***** Information provided

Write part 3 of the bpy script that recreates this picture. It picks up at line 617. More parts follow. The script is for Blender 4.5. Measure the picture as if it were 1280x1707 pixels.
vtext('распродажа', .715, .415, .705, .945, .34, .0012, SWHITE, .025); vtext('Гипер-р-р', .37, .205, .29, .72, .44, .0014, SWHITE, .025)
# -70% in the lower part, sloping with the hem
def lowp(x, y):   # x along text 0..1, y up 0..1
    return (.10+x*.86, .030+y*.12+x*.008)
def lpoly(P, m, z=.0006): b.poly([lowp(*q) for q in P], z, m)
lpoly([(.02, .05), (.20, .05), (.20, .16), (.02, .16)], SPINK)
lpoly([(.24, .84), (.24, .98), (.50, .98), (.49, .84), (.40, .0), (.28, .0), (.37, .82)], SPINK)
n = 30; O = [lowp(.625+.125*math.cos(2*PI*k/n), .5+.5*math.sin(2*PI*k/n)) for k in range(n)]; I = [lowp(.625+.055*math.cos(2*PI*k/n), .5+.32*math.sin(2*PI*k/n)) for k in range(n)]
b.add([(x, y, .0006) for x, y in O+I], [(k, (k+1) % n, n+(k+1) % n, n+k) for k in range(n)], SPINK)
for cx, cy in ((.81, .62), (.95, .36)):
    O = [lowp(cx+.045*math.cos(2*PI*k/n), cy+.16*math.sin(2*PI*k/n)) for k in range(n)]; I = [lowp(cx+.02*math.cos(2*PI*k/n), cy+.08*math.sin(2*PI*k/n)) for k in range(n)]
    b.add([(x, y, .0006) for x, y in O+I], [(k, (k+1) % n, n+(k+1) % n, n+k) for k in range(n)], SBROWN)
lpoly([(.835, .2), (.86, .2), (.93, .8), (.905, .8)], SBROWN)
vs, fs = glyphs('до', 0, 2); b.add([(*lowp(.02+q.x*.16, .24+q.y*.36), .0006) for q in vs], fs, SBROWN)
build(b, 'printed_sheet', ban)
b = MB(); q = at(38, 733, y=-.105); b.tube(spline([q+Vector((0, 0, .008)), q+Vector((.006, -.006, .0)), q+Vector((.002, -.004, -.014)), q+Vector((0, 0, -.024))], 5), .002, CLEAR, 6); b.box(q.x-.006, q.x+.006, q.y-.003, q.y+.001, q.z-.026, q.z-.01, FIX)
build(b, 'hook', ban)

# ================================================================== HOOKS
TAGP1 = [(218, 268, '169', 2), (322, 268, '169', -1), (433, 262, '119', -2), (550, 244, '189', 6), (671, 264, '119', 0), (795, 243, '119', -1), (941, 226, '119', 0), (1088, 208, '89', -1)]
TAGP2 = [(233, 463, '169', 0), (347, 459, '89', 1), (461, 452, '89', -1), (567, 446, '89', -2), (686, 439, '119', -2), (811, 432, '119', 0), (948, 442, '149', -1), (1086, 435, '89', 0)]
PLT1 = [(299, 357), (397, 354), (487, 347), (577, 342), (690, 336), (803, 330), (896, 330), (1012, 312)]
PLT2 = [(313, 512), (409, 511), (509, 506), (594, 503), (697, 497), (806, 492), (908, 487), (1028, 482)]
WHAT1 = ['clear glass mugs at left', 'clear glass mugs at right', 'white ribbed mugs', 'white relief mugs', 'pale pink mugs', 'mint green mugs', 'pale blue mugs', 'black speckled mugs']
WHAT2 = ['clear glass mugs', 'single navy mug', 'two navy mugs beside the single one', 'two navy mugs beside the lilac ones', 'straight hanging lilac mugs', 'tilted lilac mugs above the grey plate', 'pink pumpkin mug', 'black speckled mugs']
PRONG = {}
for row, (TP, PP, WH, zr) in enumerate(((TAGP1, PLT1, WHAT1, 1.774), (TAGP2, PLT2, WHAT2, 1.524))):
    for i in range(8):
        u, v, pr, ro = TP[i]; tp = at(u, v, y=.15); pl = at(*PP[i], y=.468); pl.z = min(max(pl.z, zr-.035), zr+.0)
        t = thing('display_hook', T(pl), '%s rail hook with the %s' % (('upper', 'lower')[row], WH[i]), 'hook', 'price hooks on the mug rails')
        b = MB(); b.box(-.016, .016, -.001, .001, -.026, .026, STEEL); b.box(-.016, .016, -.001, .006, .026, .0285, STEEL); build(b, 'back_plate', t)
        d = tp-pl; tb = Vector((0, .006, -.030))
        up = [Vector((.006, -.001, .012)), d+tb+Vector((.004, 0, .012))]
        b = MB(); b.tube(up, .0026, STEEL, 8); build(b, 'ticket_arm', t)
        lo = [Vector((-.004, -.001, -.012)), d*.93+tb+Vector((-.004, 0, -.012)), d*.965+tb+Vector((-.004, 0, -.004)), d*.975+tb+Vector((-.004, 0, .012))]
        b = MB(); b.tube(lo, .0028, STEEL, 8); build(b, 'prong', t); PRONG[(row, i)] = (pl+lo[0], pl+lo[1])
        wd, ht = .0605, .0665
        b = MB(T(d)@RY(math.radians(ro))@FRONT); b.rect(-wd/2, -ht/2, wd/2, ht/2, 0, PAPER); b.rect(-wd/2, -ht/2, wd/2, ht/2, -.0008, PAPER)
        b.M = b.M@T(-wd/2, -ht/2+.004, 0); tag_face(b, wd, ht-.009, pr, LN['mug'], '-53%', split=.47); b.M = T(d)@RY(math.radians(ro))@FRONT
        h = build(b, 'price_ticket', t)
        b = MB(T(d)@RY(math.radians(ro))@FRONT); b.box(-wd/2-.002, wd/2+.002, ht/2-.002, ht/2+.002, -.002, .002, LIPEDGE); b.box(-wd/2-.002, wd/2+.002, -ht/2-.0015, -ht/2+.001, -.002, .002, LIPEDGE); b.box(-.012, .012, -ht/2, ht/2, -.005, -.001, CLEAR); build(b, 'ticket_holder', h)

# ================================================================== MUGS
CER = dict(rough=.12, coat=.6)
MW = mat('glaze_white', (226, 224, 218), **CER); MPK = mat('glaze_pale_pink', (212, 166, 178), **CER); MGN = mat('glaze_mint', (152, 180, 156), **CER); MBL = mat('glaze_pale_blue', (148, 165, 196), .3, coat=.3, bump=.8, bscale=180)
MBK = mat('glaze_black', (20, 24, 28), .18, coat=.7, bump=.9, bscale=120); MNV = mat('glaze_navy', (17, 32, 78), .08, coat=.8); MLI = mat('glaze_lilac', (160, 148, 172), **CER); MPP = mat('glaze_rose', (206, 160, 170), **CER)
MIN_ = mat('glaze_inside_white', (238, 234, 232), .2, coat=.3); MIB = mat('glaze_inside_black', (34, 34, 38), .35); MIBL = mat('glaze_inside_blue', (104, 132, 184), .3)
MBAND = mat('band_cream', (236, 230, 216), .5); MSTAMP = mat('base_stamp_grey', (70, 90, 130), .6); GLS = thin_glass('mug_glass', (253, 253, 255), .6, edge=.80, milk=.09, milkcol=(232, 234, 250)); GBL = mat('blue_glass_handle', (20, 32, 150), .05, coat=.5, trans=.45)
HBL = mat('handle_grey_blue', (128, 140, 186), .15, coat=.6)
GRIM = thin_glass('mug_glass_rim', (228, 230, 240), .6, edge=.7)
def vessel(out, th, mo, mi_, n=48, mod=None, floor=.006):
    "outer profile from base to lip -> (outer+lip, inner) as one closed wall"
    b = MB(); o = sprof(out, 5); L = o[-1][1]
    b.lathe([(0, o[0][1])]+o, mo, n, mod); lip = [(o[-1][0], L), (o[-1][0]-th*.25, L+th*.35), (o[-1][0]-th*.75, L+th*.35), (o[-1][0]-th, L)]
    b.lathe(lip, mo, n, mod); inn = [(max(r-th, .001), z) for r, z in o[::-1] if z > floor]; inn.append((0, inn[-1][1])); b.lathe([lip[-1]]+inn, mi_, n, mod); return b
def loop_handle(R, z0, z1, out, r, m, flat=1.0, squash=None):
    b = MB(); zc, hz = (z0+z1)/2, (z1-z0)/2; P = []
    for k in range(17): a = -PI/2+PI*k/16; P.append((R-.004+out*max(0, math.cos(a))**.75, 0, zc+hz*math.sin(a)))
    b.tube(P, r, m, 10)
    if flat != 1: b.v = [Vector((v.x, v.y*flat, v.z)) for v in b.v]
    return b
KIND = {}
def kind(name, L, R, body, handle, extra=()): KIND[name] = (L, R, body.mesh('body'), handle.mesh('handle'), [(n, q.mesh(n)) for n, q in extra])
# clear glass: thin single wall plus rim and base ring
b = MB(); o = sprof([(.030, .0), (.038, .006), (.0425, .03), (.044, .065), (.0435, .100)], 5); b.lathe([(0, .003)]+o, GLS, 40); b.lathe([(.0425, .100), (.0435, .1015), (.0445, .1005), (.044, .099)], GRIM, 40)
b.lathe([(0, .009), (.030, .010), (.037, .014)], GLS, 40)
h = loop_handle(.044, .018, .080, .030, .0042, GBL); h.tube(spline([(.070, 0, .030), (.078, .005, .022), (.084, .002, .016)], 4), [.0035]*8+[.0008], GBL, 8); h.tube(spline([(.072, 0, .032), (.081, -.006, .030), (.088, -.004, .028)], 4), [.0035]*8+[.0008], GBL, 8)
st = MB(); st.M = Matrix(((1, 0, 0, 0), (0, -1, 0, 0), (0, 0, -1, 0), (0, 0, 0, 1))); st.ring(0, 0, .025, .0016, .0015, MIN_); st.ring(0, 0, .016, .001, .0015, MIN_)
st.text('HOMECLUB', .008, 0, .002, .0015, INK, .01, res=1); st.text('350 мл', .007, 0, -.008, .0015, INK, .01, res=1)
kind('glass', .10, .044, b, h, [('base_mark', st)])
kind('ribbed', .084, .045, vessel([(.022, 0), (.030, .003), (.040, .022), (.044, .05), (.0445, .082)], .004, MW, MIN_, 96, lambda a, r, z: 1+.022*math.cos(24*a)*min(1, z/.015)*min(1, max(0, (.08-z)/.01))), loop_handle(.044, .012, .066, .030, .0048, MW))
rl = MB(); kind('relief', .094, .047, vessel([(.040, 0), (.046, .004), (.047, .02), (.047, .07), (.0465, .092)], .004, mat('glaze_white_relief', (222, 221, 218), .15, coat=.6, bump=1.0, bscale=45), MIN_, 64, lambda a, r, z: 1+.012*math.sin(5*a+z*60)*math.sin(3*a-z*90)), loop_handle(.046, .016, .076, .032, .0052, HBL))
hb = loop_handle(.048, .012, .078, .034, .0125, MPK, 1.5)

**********
***** Information provided

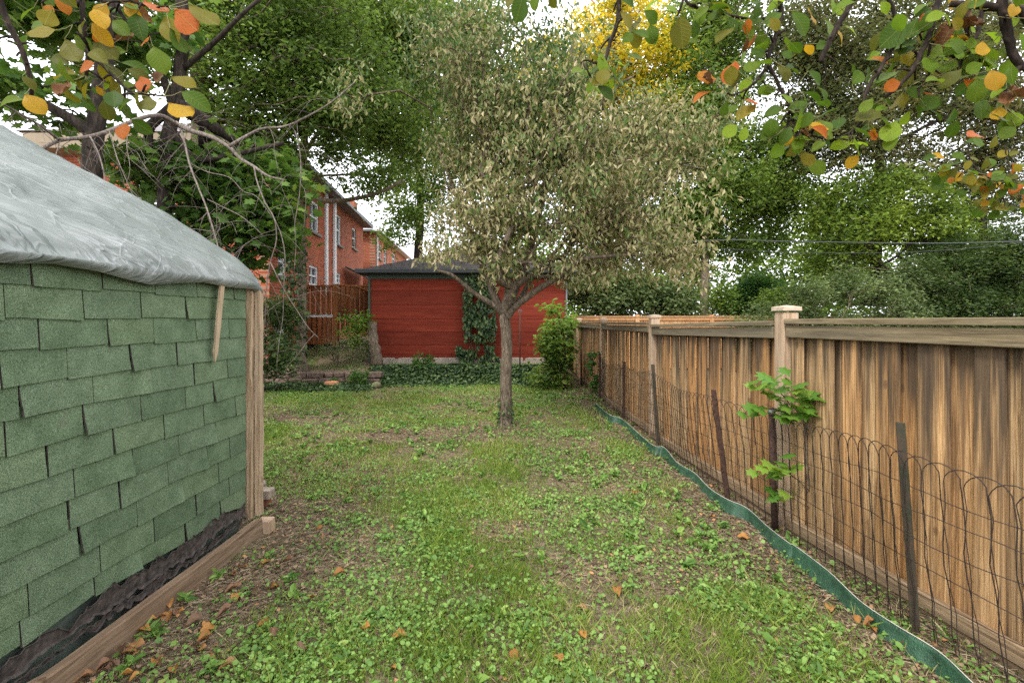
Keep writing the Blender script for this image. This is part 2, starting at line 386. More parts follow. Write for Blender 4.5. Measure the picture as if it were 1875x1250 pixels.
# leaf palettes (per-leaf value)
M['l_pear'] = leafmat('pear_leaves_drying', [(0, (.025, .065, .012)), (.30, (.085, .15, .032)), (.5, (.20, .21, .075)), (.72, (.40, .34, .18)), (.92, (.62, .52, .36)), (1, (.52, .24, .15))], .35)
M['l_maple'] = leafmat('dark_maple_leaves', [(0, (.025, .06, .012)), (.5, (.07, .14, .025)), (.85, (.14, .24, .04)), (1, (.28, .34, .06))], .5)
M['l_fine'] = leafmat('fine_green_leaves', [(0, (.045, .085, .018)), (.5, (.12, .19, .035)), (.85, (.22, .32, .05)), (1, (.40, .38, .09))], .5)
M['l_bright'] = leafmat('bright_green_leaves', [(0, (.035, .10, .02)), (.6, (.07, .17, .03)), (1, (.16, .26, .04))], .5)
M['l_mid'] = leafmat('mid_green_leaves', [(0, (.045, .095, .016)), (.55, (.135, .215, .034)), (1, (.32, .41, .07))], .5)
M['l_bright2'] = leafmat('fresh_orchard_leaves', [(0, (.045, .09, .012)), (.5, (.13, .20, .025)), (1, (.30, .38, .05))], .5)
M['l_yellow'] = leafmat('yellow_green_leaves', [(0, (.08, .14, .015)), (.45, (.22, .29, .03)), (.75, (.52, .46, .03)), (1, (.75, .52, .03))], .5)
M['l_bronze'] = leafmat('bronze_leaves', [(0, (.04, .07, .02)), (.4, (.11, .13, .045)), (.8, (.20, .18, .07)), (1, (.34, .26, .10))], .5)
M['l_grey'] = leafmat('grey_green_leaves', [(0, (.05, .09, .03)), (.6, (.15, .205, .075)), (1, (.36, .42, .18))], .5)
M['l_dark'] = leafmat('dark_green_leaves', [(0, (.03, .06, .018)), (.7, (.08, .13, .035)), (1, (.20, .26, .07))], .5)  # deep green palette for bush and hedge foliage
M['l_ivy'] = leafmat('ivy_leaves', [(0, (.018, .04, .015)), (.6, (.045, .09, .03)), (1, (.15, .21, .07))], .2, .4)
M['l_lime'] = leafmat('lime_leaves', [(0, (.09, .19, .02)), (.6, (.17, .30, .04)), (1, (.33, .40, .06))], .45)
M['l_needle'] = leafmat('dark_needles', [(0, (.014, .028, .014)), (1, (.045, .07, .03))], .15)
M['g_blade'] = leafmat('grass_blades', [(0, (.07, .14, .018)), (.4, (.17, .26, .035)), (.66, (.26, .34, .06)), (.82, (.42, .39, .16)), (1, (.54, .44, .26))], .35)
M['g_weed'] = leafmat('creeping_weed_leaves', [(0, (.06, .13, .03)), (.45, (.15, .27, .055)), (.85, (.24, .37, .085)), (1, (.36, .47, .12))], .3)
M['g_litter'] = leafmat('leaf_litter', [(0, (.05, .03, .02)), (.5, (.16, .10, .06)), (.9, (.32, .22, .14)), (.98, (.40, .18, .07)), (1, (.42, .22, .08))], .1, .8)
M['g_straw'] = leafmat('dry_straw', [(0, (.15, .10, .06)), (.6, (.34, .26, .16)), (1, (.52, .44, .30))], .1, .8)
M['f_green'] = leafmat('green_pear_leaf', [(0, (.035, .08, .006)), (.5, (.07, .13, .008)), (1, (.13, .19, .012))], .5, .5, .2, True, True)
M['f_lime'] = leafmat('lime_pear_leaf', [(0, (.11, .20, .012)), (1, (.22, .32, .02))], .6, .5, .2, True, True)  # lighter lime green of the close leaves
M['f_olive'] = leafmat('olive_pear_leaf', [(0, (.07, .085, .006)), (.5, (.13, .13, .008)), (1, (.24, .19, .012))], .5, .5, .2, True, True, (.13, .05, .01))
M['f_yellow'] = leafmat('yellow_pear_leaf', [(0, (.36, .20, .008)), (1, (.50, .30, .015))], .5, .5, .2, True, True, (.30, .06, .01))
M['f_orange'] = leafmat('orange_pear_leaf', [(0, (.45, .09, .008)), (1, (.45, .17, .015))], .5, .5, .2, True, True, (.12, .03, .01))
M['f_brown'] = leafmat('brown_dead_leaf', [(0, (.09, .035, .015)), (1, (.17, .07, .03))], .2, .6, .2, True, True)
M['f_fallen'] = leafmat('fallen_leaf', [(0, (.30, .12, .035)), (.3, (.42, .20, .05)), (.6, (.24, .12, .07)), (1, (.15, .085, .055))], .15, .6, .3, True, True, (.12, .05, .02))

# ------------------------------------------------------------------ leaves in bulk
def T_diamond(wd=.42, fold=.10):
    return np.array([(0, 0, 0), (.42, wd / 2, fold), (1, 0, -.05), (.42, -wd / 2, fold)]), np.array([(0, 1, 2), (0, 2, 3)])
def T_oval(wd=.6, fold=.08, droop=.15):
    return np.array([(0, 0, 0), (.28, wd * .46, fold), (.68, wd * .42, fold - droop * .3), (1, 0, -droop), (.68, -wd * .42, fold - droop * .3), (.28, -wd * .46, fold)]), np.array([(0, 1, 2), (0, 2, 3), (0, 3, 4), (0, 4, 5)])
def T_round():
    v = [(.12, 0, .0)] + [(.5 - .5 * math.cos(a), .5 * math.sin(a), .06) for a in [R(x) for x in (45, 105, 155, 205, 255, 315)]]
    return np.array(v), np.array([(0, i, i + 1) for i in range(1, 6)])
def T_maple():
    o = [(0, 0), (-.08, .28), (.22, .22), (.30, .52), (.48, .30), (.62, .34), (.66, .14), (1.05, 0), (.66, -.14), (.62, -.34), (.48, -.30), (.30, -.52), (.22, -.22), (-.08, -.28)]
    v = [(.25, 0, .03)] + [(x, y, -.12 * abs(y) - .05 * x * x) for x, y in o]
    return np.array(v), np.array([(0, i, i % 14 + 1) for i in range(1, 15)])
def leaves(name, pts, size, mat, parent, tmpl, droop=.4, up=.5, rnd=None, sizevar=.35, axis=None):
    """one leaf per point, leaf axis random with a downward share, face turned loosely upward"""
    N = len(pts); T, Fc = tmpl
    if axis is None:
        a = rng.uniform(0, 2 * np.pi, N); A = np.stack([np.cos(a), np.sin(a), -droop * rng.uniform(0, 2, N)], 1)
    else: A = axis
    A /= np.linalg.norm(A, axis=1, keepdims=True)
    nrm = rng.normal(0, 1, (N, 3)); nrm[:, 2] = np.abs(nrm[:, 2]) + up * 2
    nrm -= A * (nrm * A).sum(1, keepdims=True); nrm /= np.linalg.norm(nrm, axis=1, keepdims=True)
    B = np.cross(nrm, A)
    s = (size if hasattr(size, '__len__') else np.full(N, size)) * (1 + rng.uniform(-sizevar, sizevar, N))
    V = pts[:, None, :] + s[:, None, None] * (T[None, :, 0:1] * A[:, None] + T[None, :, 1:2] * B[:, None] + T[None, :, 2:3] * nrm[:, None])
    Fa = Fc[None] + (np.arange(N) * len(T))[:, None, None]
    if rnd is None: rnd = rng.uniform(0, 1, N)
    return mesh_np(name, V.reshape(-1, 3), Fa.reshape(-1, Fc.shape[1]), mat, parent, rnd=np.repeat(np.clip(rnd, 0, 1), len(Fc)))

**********
***** Information provided

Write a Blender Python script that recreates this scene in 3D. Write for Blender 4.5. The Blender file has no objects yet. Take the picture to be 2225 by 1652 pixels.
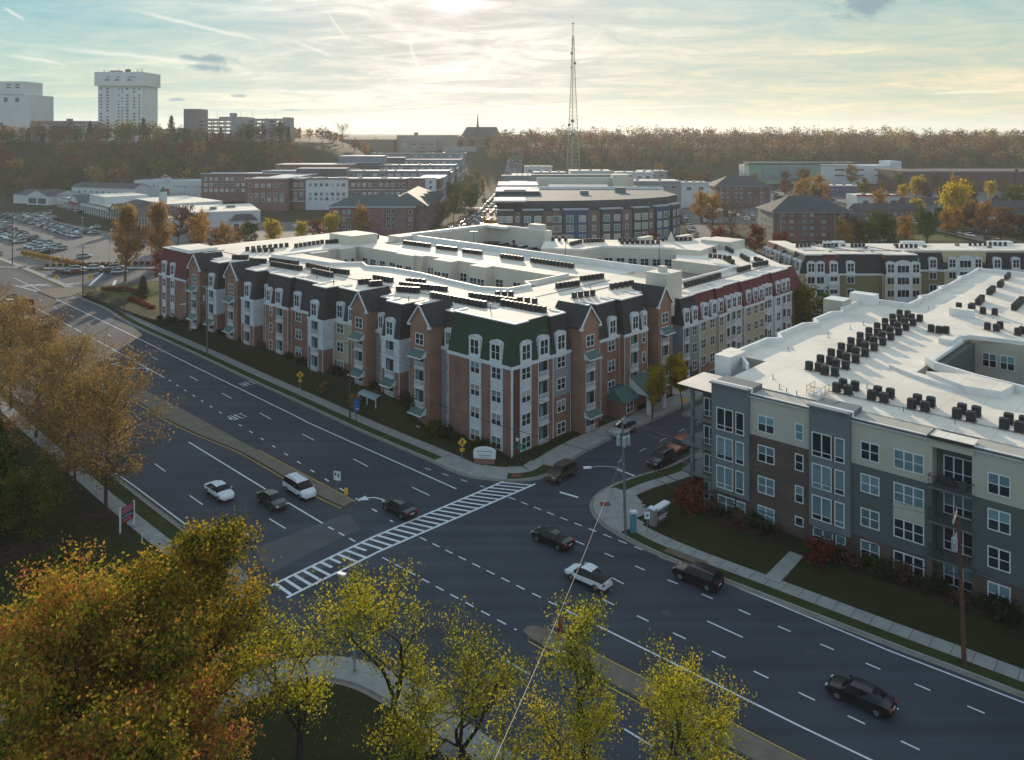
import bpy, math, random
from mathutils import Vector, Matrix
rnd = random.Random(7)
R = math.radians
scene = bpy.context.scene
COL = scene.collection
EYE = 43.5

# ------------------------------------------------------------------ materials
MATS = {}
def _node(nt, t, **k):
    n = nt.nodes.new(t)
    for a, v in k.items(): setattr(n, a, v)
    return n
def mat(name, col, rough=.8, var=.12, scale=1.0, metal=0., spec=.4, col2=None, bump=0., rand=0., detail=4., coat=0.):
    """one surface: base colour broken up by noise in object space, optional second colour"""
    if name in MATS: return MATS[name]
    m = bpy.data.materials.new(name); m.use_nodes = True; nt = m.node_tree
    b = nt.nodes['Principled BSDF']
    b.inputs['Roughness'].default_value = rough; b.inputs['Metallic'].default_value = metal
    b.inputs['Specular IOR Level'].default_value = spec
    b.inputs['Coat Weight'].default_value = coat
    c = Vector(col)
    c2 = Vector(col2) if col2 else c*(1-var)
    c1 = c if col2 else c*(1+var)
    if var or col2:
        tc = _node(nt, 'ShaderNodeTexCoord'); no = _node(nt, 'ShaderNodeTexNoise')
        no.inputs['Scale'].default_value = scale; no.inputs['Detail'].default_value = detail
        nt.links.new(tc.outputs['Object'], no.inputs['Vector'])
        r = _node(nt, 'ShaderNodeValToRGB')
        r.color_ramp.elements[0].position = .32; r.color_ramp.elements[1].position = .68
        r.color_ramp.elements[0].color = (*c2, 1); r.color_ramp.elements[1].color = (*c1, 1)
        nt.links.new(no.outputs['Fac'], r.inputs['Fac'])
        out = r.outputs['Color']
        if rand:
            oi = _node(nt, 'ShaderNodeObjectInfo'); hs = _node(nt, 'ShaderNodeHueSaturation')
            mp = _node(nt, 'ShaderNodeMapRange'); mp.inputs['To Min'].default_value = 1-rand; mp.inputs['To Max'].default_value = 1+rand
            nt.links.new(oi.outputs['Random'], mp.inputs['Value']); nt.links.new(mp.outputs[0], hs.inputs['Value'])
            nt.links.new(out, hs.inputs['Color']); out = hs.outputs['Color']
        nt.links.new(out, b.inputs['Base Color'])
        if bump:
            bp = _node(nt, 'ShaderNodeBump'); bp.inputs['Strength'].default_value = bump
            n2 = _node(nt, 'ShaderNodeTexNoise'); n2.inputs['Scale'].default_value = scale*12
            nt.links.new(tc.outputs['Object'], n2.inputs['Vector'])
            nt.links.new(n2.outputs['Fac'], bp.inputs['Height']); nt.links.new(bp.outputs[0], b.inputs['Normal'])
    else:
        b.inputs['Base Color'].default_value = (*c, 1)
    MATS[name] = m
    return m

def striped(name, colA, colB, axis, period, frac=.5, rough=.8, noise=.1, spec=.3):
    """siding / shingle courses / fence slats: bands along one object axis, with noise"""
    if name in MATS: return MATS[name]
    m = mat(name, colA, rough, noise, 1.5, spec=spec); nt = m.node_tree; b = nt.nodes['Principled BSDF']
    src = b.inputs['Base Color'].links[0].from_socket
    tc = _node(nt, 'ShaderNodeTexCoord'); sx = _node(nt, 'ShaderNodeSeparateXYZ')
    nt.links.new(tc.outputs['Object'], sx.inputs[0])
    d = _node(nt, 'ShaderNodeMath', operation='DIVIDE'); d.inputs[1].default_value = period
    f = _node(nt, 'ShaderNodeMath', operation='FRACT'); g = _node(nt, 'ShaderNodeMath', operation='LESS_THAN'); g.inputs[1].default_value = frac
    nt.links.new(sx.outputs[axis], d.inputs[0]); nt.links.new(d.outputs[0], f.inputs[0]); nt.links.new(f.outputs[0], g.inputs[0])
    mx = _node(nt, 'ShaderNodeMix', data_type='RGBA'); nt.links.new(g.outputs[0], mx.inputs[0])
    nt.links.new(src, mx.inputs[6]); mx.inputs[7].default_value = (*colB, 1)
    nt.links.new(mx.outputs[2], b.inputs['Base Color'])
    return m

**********

Objective
Report all lines of the data above that include the string "scene".

Result below
Write a Blender Python script that recreates this scene in 3D. Write for Blender 4.5. The Blender file has no objects yet. Take the picture to be 2225 by 1652 pixels.
scene = bpy.context.scene
COL = scene.collection